Listen to Austin 360 Radio

Spaceship lands in gated community instead of usual trailer park

John Kelso, commentary

Staff Writer
Austin 360
How do John Borek's neighbors feel about his flying saucer? 'Some probably like it,' he says. 'Some of 'em don't say much.'

John Borek built a spaceship to put in his front yard especially for Halloween. The shiny flying saucer looks as if it has crashed into the lawn and is surrounded by yellow "caution: radiation area" tape.

Borek figures it took 80 to 100 hours of labor to put together his out-of-this-world contraption. Although it's made mostly of aluminum, the rounded top is a salad bowl. The saucer plays the theme from "The X-Files" and blows smoke.

"I put a fog machine in it. Every year I've added stuff, so now it has smoke coming out of it." said Borek, 47, general manager at Autocraft Bodywerks off South Congress Avenue. So he's handy when it comes to working on wrecked vehicles. "I could have put a crashed car in the yard, but that probably wouldn't have been a good Halloween prop."

The saucer, 8 feet in diameter, is in its second year as a Halloween special.
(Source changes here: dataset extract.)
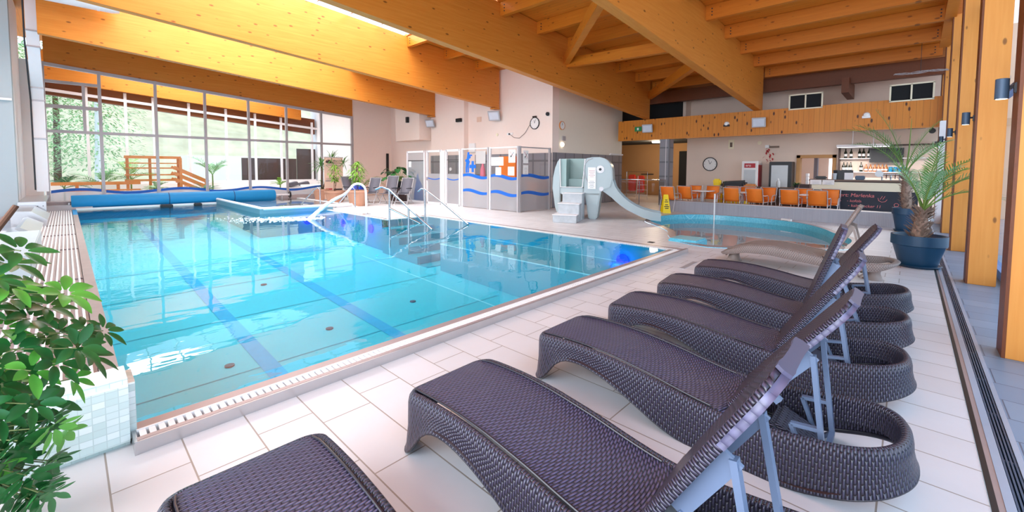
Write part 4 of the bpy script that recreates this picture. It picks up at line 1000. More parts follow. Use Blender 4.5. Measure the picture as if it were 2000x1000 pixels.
notice('paper_notice', 'small white notice low on the orange-board pane, right one', 'notice', .30, .30, (xf, 10.0, 1.26), R(-90), 3)
notice('paper_notice', 'clear sheet with print below the no diving sign on the side panel', 'notice', .26, .32, (X0+.34, 9.645, 1.30), 0, 4)
notice('paper_notice', 'small white notice on the blue frosted panel', 'notice', .2, .26, (xf, 16.2, 1.53), R(-90), 2)
o = MB().lathe([(.08, -.02), (.08, .02), (.03, .03)], 16, (0, 0, 0), 'X').build('wall_dispenser', 'white'); o.location = (12.35, 15.6, 1.45); tag(o, 'small round white dispenser seen through the narrow glass door', 'dispenser')
# ------------------------------------------------------------------ fittings on the walls
def clock(label, loc, rz, r, hands, dark=True, group=None):
    t = thing('wall_clock', label, 'clock', loc, rz, group)       # face looks along local -Y
    MB().lathe([(r*.92, -.03), (r*.92, 0)], 36, (0, 0, 0), 'Y').build('dial', 'paper', t)
    m_ = MB(); P = []
    for j in range(40):
        a = 2*PI*j/40; P.append([(rr*math.cos(a), y, rr*math.sin(a)) for rr, y in ((r*.88, -.032), (r*.9, -.045), (r, -.04), (r*1.0, 0))])
    m_.grid(P, closed_u=True).build('rim', 'black' if dark else 'rail_wood', t, smooth=True)
    m_ = MB()
    for a, l in hands: m_.bar((0, -.034, 0), (l*r*math.sin(a), -.034, l*r*math.cos(a)), r*.05, .004, (0, 1, 0))
    m_.build('hands', 'black', t); m_ = MB()
    for k in range(12): a = k*PI/6; m_.bar((.72*r*math.sin(a), -.032, .72*r*math.cos(a)), (.82*r*math.sin(a), -.032, .82*r*math.cos(a)), r*.03, .003, (0, 1, 0))
    m_.build('hour_marks', 'dark', t); return t
c1 = clock('large black rimmed clock with a hanging cable on the warm white wall', (12.7, 10.76, 3.27), R(-90), .235, ((-.25, .55), (.35, .7)))
B(-.09, -.06, .22, .09, 0, .28).build('top_box', 'black', c1)
clock('small cream clock on the wall around the corner from the large clock', (13.28, 9.9, 3.17), 0, .17, ((.3, .5), (-.1, .7)), dark=False)
clock('black rimmed clock on the beige bar wall', (20.0, 6.58, 1.74), R(-90), .31, ((-.35, .65), (.55, .45)))
t = thing('wall_socket', 'double socket with a cable below the large clock', 'socket', (12.7, 12.1, 2.92), R(-90))
B(-.16, -.03, -.04, .16, 0, .05).build('plate', 'white', t); B(-.06, -.05, -.03, .02, -.03, .03).build('plug', 'dark', t)
MB().tube([(.02, -.03, -.02), (.25, -.03, -.16), (.55, -.03, -.19), (.85, -.03, .0), (1.05, -.03, .25), (1.12, -.03, .32)], .008, 6).build('cable', 'dark', t)
t = thing('security_camera', 'dark dome camera right of the large clock', 'camera', (12.68, 10.08, 3.57), R(-90))
MB().lathe([(.085, 0), (.085, -.03)], 20, axis='Y').build('base', 'white', t); MB().lathe([(.075, -.03), (.07, -.09), (.04, -.13), (.0, -.14)], 20, axis='Y').build('dome', 'dark', t, smooth=True)
def flood(label, loc, rz, s=1.0, tilt=25, grey='alu'):
    t = thing('floodlight', label, 'floodlight', loc, rz, 'wall floodlights'); q = R(tilt)
    up_ = Vector((0, -math.sin(q), math.cos(q))); nn = Vector((0, -math.cos(q), -math.sin(q)))
    c = Vector((0, -.26*s, 0)); MB().obox(c, (.24*s, 0, 0), up_*.19*s, nn*.03).build('housing', grey, t, bevel=.01)
    MB().obox(c+nn*.032, (.19*s, 0, 0), up_*.14*s, nn*.006).build('lens', 'lampglass', t); MB().obox((0, -.12*s, -.02), (.03, 0, 0), (0, .13*s, 0), (0, 0, .02)).build('arm', 'gfx2', t)
    return t
flood('floodlight on the wall box above the leftmost cabin panel', (12.45, 17.1, 3.66), R(-68), 1.0)
flood('floodlight on the warm white wall left of the large clock', (12.7, 12.9, 3.70), R(-68), 1.1)
flood('floodlight on the boarded fascia beside the green exit sign', (17.2, 8.2, 3.22), R(-80), .9, 15)
flood('floodlight at the middle of the boarded fascia', (17.2, 4.0, 3.18), R(-85), .9, 15)
for lab, loc, sz in (('small black speaker on the wall box', (12.45+.0, 18.4, 3.75), (.16, .28)), ('small dark sensor box on the white pier', (12.45, 15.05, 3.68), (.34, .16))):
    o = B(-sz[0]/2, -.12, -sz[1]/2, sz[0]/2, 0, sz[1]/2).build('wall_box', 'black', bevel=.01); o.location = loc if 'sensor' in lab else (11.9, 18.4, 3.9); o.rotation_euler = (0, 0, R(-90)); tag(o, lab, 'wall box')
o = B(-.14, -.03, -.11, .14, 0, .11).build('wall_box', 'beige_p', bevel=.006); o.location = (12.7, 14.0, 3.66); o.rotation_euler = (0, 0, R(-90)); tag(o, 'beige cover plate on the wall right of the white pier', 'wall box')
o = B(-.2, -.1, -.2, .2, 0, .2).build('wall_box', 'white', bevel=.006); o.location = (12.7, 14.4, 2.42); o.rotation_euler = (0, 0, R(-90)); tag(o, 'white box on the wall just above the cross panel', 'wall box')
o = MB().lathe([(.06, -.03), (.06, 0)], 16, axis='X').build('wall_sensor', 'cream'); o.location = (12.69, 12.85, 2.93); tag(o, 'tiny cream round sensor left of the double socket', 'sensor')
o = B(-.1, -.05, -.09, .1, 0, .09).build('wall_box', 'alu', bevel=.01); o.location = (13.4, 9.9, 2.68); tag(o, 'grey switch box below the small cream clock', 'wall box')
o = MB().lathe([(.07, -.05), (.09, 0)], 16, axis='Y').build('night_light', 'spot'); o.location = (13.3, 9.88, 2.44); tag(o, 'small glowing wall light below the grey switch box', 'light')
o = B(-.08, -.015, 0, .08, 0, 1.1).build('dark_strip', 'black'); o.location = (12.45, 21.38, 1.2); tag(o, 'narrow black vertical strip on the far wall behind the monstera', 'strip')
# fascia fittings
t = thing('exit_sign', 'small green exit sign on the boarded fascia', 'sign', (17.2, 8.68, 3.24), R(-90)); B(-.16, -.03, -.1, .16, 0, .1).build('panel', 'green', t); B(-.05, -.034, -.05, .03, -.03, .05).build('pictogram', 'white', t)
for lab, y in (('white dome detector on the boarded fascia, nearer the floodlight', 5.1), ('white dome detector on the boarded fascia, nearer the posts', 1.06)):
    t = thing('detector', lab, 'detector', (17.2, y, 3.22), R(-90), 'dome detectors'); MB().lathe([(.09, 0), (.09, -.04), (.06, -.1), (0, -.11)], 16, axis='Y').build('dome', 'white', t, smooth=True); B(-.1, -.09, -.1, .1, 0, -.03).build('base', 'dark' if y > 3 else 'white', t)
for lab, y0, y1, z0 in (('twin dark wire screen in a pale frame above the fascia, left one', 3.11, 2.2, 3.57), ('twin dark wire screen in a pale frame above the fascia, right one', .53, -.40, 3.57)):
    t = thing('vent_screen', lab, 'screen', (17.19, y0, z0), R(-90), 'framed screens'); w = y0-y1; h = .48
    m_ = MB()
    for x in (0, w/2, w): m_.box(x-.02, -.03, 0, x+.02, .02, h)
    for z in (0, h): m_.box(-.02, -.03, z-.02, w+.02, .02, z+.02)
    m_.build('frame', 'cream', t); B(0, 0, 0, w, .01, h).build('mesh', 'darkroom', t)
t = thing('wire_ornament', 'tangled wire ornament hanging under the ceiling above the right screen', 'ornament', (16.9, -.1, 4.28))
random.seed(2); m_ = MB()
for k in range(4): m_.tube([(.1*k-.2, .55-.1*j+random.uniform(-.02, .02), .03*math.sin(j*.9+k)+.02*k) for j in range(12)], .009, 5)
m_.build('wires', 'alu', t); MB().tube([(0, 0, 0), (0, 0, .9)], .006, 5).build('hanger', 'dark', t)
o = B(0, 0, 0, .02, .14, .3).build('wall_plaque', 'cream'); o.location = (5.10, -.8, 2.42); tag(o, 'small cream plate on the timber post at the right edge', 'plate')
o = B(0, -.26, 0, .05, 0, 2.9).build('white_screen', 'alu_white'); o.location = (16.9, -.55, 0); tag(o, 'white door leaf beside the bar, behind the palm fronds', 'panel')

# ------------------------------------------------------------------ grey deck chairs by the far wall
def sling(t, mesh, frame, arms=True, h=1.05, w=.48, seat=.42, recl=.2):
    MB().grid([[(-w/2+.03, .02-recl*f, seat+.02+(h-seat-.03)*f-.03*math.sin(f*PI)), (w/2-.03, .02-recl*f, seat+.02+(h-seat-.03)*f-.03*math.sin(f*PI))] for f in [k/8 for k in range(9)]]).build('back_sling', mesh, t, smooth='all', solid=.012)
    MB().grid([[(-w/2+.03, .02+.46*f, seat+.01-.02*math.sin(f*PI)), (w/2-.03, .02+.46*f, seat+.01-.02*math.sin(f*PI))] for f in [k/6 for k in range(7)]]).build('seat_sling', mesh, t, smooth='all', solid=.012)
    for sx in (-1, 1):
        x = sx*w/2
        MB().tube([(x, -recl+.02, h), (x, .0, seat+.04), (x, .08, seat), (x, .48, seat)], .014, 8).build('side_rail', frame, t, smooth=True)
        if arms:
            MB().tube([(x, .44, 0), (x+.03*sx, .46, seat+.12), (x+.03*sx, .42, seat+.2), (x+.03*sx, .28, seat+.225), (x+.03*sx, .02, seat+.22), (x, -.08, seat+.24)], .014, 8).build('armrest', frame, t, smooth=True)
            MB().tube([(x, .02, seat+.1), (x, -.16, 0)], .014, 8).build('leg', frame, t, smooth=True)
        else:
            MB().tube([(x, .06, seat+.12), (x+.02*sx, .40, 0)], .015, 8).build('leg', frame, t, smooth=True); MB().tube([(x, .22, seat), (x+.02*sx, -.14, 0)], .015, 8).build('leg', frame, t, smooth=True)
            B(x-.03, -.06, seat+.22, x+.03, .34, seat+.25).build('armrest', 'dark', t)
    MB().tube([(-w/2, -recl+.02, h), (w/2, -recl+.02, h)], .014, 8).build('top_rail', frame, t); MB().tube([(-w/2, .36, .12), (w/2, .36, .12)], .012, 8).build('cross_rail', frame, t)
t0 = None
for k, (x, y, rz, lab, h) in enumerate(((9.05, 16.75, 118, 'grey sling deck chair behind the spout, left of three in a row', 1.06), (9.42, 15.95, 118, 'grey sling deck chair with the tallest back, middle of three in a row', 1.15), (9.72, 15.3, 118, 'grey sling deck chair below the monstera, next to the blue frosted panel', 1.07), (8.6, 18.0, 190, 'grey sling deck chair half hidden behind the tallest terracotta pot plant', 1.1))):
    t = thing('deck_chair', lab, 'chair', (x, y, 0), R(rz), 'grey deck chairs'); sling(t, 'grey_mesh', 'alu', False, h, .52, .42, .26)
o = B(-.2, -.35, 0, .2, .35, .6).build('brown_cabinet', 'brown', bevel=.01); o.location = (10.3, 16.75, 0); tag(o, 'dark brown cabinet behind the grey deck chairs', 'cabinet')
o = MB().lathe([(0, -.3), (.17, -.25), (.28, -.1), (.3, .05), (.24, .22), (.1, .3), (0, .32)], 20).build('navy_ball', 'navy', smooth=True); o.location = (8.55, 17.2, .5); tag(o, 'dark blue ball shape behind the deck chairs', 'ball')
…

Borek figures he spent $2,000 to put this year's version together.

Austin has a rich history in the colorful arena of yard art. There's the Cathedral of Junk in South Austin, that tower of abandoned objects that reaches toward the sky like a vertical garage sale. There was Beth Thom in Central Austin, who killed her grass so she could paint her yard in about 250 colorful polka dots. There are tours of homes in the city where the occupants keep chickens in in fancy backyard poultry digs.

But what makes this spaceship special is that yard art wanders into new territory here — a gated community.

The saucer has landed at Borek's swank home in the Preserve at Barton Creek, off Texas 71 out past the "Y" in Oak Hill, where you can find real estate listings ranging from $650,000 to $950,000.

No wonder the aliens always return to their planet. They can't afford to stay here.

No moon rock has been left unturned in the crafting of this objet d'art. Though it doesn't pick up the locals and fly them off for experimentation, the faux flying machine does have a red light that blinks on and off — for, uh, authenticity.

"If you do research on the Internet, they all say there was a glowing red light coming from the center of the thing. So I tried to reproduce that," Borek explained, without saying who "they" are.

Here's a surprise: Borek says his saucer design plans came from Hitler. Who knew? Borek found the design information online. He brought out the plans and showed them to me. "You'll notice they're in German," he said. "Hitler was intrigued with flying saucers, apparently, years ago, so he had his scientists or whatever — they designed some flying saucers."

So do the neighbors like this "Star Wars" piece? "Some probably like it. Some of em don't say much," Borek said. But he figures, what the heck, the neighbors have their Halloween decorations. So why shouldn't he?

"They've got goblins, and that guy's got a guy hanging (in a tree) over there, so why can't I have a spaceship?" he asked. Indeed.

I should mention that the middle section of the spaceship consists of about 2½ gallons of Bondo. Of course it does; Borek runs a body shop.

Then there's the rubber alien with large eyes and scaly body, perched on a garden rock wall in the yard.

"I ordered it online," Borek said. "That thing was about 200 bucks. He's about 3 feet tall. I actually had him a couple years ago. We named him Alex. I used to put him in the car around Halloween and drive around with him. I put the seat belt on him, and people at red lights would look."

Some wise guy snuck up onto Borek's yard and put a Texas Rangers hat on him, along with a yellow LiveStrong wristband.

The two warning signs posted by the yellow crash scene tape are the same as those you'd find at Area 51, Borek said, speaking of the top-secret stretch of Nevada land where true believers are sure the U.S. government is involved in intergalactic monkey business. "While on this property all personnel are subject to search," the signs say.

"Believe it or not, I got them from a guy who said he worked in flying saucers for the government in the 1980s," Borek said. "He now owns an electronics company."

So does Borek believe in flying saucers? Kinda sorta.

"But the only people who really know what a flying saucer looks like are Will Smith and Tommy Lee Jones in ‘Men in Black,' " he added.